Я искал у тебя ориентиры и ждал декларации о перспективах, где нашлось бы место мне и моим амбициям. Но у тебя не было места для меня. Конечно, я не должен винить тебя за пороки всего общества. Твое поведение было симптомом, а не причиной. И я знал это. Но тем не менее ты должно знать, что я – единственный в своем поколении, кто стал астрофизиком не благодаря твоим достижениям в космосе, а несмотря на них. Источником моего вдохновения стали библиотеки, подержанные книги о космосе из букинистических магазинов, мой любительский телескоп на крыше и планетарий имени Хайдена. После некоторых колебаний в школьные годы, когда путь в астрофизику порой казался мне путем наибольшего сопротивления через общественную недоброжелательность, я стал профессиональным ученым. Я стал астрофизиком.
За пролетевшие с тех пор десятилетия ты прошло длинный путь, на котором тебе не так давно встретился предложенный президентом и одобренный Конгрессом перспективный план, возвращающий нас с околоземной орбиты обратно на Землю. Те, кто еще не понял, что это значит для будущего нашей страны, скоро поймет, – когда увидит, как развитые и даже развивающиеся страны опережают нас в технологической и экономической мощи. Кроме того, теперь ты – от топ-менеджеров до самых заслуженных астронавтов – выглядишь как средний американец. Теперь ты едино со всеми согражданами. Примеров тому – масса, но особенно наглядно это было видно, когда в 2004 году публика сплотилась вокруг телескопа имени Хаббла, твоего самого любимого беспилотного проекта. Все тогда говорили на повышенных тонах и категорически возражали против возможного завершения этой миссии, настаивая на ее продлении еще на десять лет. Необыкновенные изображения космоса, полученные «Хабблом», произвели впечатление на всех нас, равно как и истории про астронавтов шаттла, которые налаживали этот телескоп на орбите и чинили его, а также про ученых, которые извлекли массу новой информации из его данных.
Более того, я даже вошел в круг твоих доверенных лиц, прилежно работая в твоем консультативном совете. Я осознал, что в своих лучших проявлениях ты бесподобно, и ничто в мире не может лучше тебя вдохновить нацию и породить плеяду амбициозных студентов, жаждущих стать учеными, инженерами и технологами, чтобы участвовать в величайшей в истории миссии. Ты стало фундаментальной частью американской идентичности, как в национальном, так и в мировом сознании.
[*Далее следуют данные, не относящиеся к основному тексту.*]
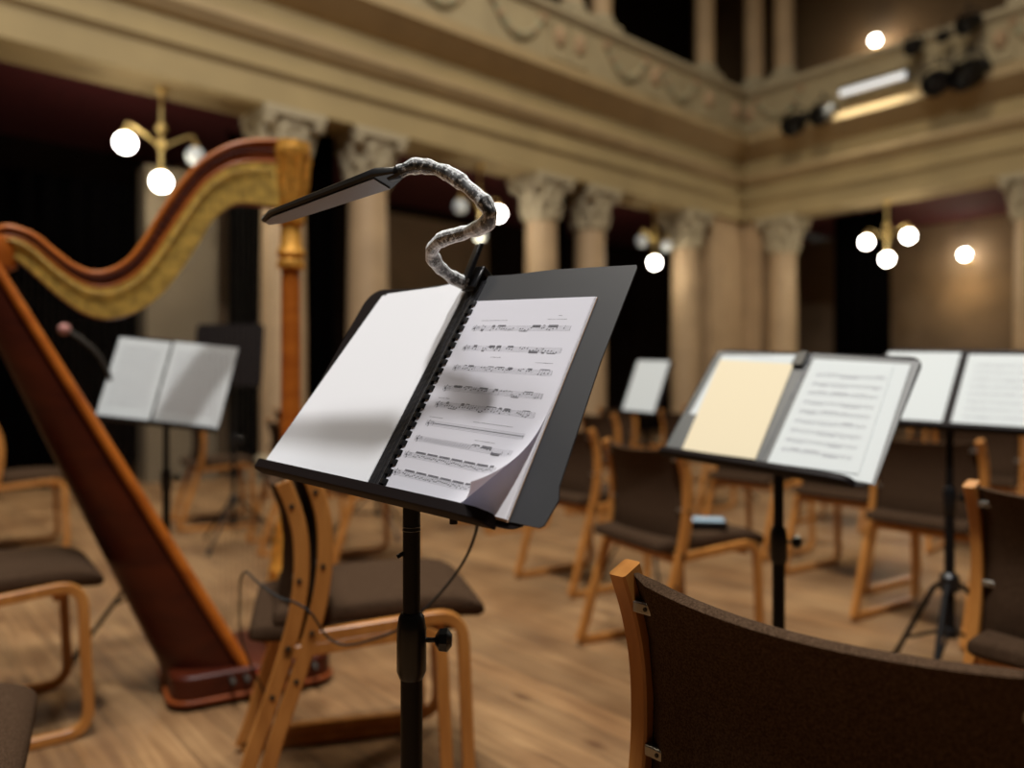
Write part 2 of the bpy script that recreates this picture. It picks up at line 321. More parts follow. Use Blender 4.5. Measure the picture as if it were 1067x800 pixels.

Так что теперь, когда нам обоим исполнилось по сорок девять и мы вышли на пятидесятую орбиту вокруг Солнца, я хочу, чтобы ты знало, что я ощущаю твою боль и разделяю твою радость. И я надеюсь снова увидеть тебя на Луне. Но не останавливайся там. Наc зовет Марс и еще более далекие дали. С днем рождения, дружище, и даже если так было не всегда, то теперь-то я точно твой скромный слуга.